----- Given information -----

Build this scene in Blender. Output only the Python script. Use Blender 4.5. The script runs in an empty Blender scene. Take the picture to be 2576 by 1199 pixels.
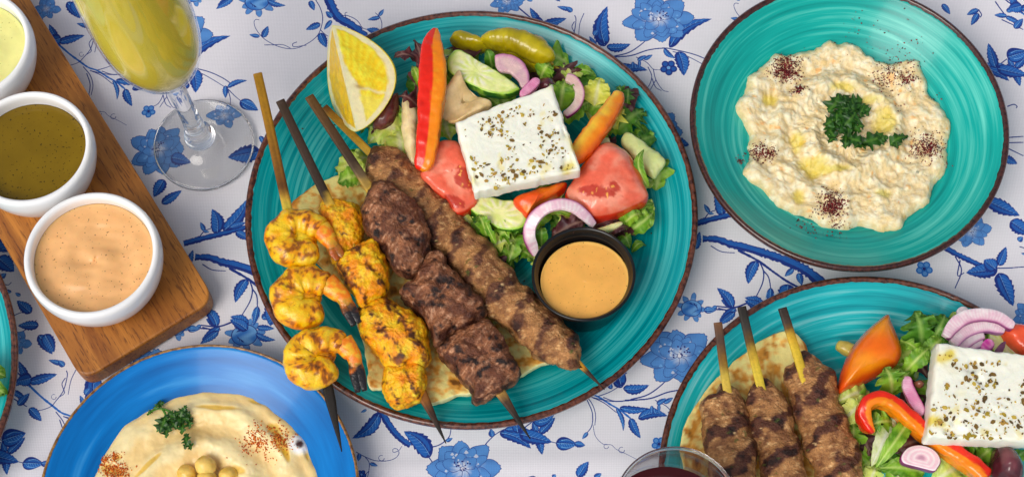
import bpy, math, random
import numpy as np
from mathutils import Vector

# ------------------------------------------------------------------ camera, world, sun, exposure
scn = bpy.context.scene
COL = scn.collection
CX, CY, FPX, TILT, DIST = 1288.0, 599.5, 4300.0, math.radians(22.0), 1.015
cam_d = bpy.data.cameras.new('camera'); cam = bpy.data.objects.new('camera', cam_d); COL.objects.link(cam)
cam.location = (0, -DIST*math.sin(TILT), DIST*math.cos(TILT)); cam.rotation_euler = (TILT, 0, 0)
cam_d.sensor_width = 36.0; cam_d.lens = 36.0*FPX/2576.0
cam_d.clip_start = 0.02; cam_d.clip_end = 100
scn.camera = cam
wld = bpy.data.worlds.new('World'); scn.world = wld; wld.use_nodes = True
wn = wld.node_tree.nodes; wl = wld.node_tree.links
sky = wn.new('ShaderNodeTexSky'); sky.sky_type = 'NISHITA'; sky.sun_disc = False
SUN_EL, SUN_AZ = math.radians(52), math.radians(-140)       # azimuth clockwise from +Y: light comes from the near left
sky.sun_elevation = SUN_EL; sky.sun_rotation = SUN_AZ
sky.air_density = 1.0; sky.dust_density = 3.0; sky.ozone_density = 1.0
hs = wn.new('ShaderNodeHueSaturation'); hs.inputs['Saturation'].default_value = .45      # thin overcast: the same sky with most of its blue veiled
wl.new(sky.outputs[0], hs.inputs['Color']); wl.new(hs.outputs[0], wn['Background'].inputs[0]); wn['Background'].inputs[1].default_value = 0.118
sun_d = bpy.data.lights.new('sun', 'SUN'); sun = bpy.data.objects.new('sun', sun_d); COL.objects.link(sun)
sun_d.energy = 1.4; sun_d.angle = math.radians(34); sun_d.color = (1.0, 0.93, 0.84)
sdir = Vector((math.sin(SUN_AZ)*math.cos(SUN_EL), math.cos(SUN_AZ)*math.cos(SUN_EL), math.sin(SUN_EL)))
sun.rotation_euler = sdir.to_track_quat('Z', 'Y').to_euler(); sun.location = sdir*3
scn.view_settings.view_transform = 'Standard'; scn.view_settings.look = 'None'
scn.view_settings.exposure = 0.18; scn.view_settings.gamma = 1.0
scn.cycles.use_denoising = True
scn.cycles.max_bounces = 10; scn.cycles.transparent_max_bounces = 12

# ------------------------------------------------------------------ helpers: picture -> place
_C = np.array([0, -DIST*math.sin(TILT), DIST*math.cos(TILT)])
_f = -_C/DIST; _r = np.array([1.0, 0, 0]); _u = np.cross(_r, _f)
SC = 2576/3840.0
def W(x, y, z=0.0):
    d = _f + _r*((x-CX)/FPX) - _u*((y-CY)/FPX)
    return _C + d*((z-_C[2])/d[2])
def proj(P):
    d = np.asarray(P) - _C; k = d@_f
    return CX+FPX*(d@_r)/k, CY-FPX*(d@_u)/k
def tl(x0, y0, s, pts):
    """points read in an enlarged crop (origin x0,y0, scale s) -> points of the 2576-wide picture"""
    return [((x0+p[0]/s)*SC, (y0+p[1]/s)*SC) + tuple(p[2:]) for p in pts]
def Wp(pts, z): return np.array([W(p[0], p[1], z) for p in pts])
def pxm(x, y, z): return np.linalg.norm(W(x+1, y, z)-W(x, y, z))      # metres per picture pixel
TT = np.linspace(0, 2*np.pi, 121)[:-1]
def fit_circle(l, r, t, b, z, top=False):
    c = W((l+r)/2, (t+b)/2, z); R = (r-l)/2*pxm((l+r)/2, (t+b)/2, z)
    for _ in range(12):
        x, y = proj(c+R*np.stack([np.cos(TT), np.sin(TT), 0*TT], 1))
        R *= (r-l)/(x.max()-x.min())
        m = pxm((l+r)/2, (t+b)/2, z)
        c = c + np.array([((l+r)-(x.max()+x.min()))/2*m, -(t-y.min())*m if top else -((t+b)-(y.max()+y.min()))/2*m, 0])
    return c, R
def A(r, g, b, k=0.80):
    o = []
    for v in (r, g, b):
        v /= 255.0; v = v/12.92 if v < .04045 else ((v+.055)/1.055)**2.4
        o.append(min(v/k, .9))
    return np.array(o)

# ------------------------------------------------------------------ numpy noise
_rs = np.random.RandomState(5)
_perm = np.concatenate([_rs.permutation(256)]*3)
_g = _rs.normal(size=(256, 3)); _g /= np.linalg.norm(_g, axis=1)[:, None]
def pn(P):
    P = np.asarray(P, float); I = np.floor(P).astype(int); F = P-I; I &= 255
    u = F*F*F*(F*(F*6-15)+10); out = 0
    for dx in (0, 1):
        for dy in (0, 1):
            for dz in (0, 1):
                h = _perm[_perm[_perm[(I[:, 0]+dx) & 255]+((I[:, 1]+dy) & 255)]+((I[:, 2]+dz) & 255)]
                d = (_g[h]*(F-np.array([dx, dy, dz]))).sum(1)
                w = (u[:, 0] if dx else 1-u[:, 0])*(u[:, 1] if dy else 1-u[:, 1])*(u[:, 2] if dz else 1-u[:, 2])
                out = out + w*d
    return out*1.5
def fbm(P, f, o=3, seed=0):
    P = np.asarray(P)*f+seed*17.31; v = 0; a = 1.0
    for _ in range(o):
        v = v+a*pn(P); P = P*2.03+3.7; a *= .5
    return v
def ss(a, b, x): t = np.clip((x-a)/(b-a), 0, 1); return t*t*(3-2*t)
def mixc(a, b, t):
    a = np.asarray(a, float); b = np.asarray(b, float); t = np.asarray(t)[:, None]
    return a*(1-t)+b*t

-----

Directions for this task –
Pictures are excluded; extract exactly the lines from the start of the data through the line that holds "from mathutils import Vector", both ends included.

Reply to the exercise –
Build this scene in Blender. Output only the Python script. Use Blender 4.5. The script runs in an empty Blender scene. Take the picture to be 2576 by 1199 pixels.
import bpy, math, random
import numpy as np
from mathutils import Vector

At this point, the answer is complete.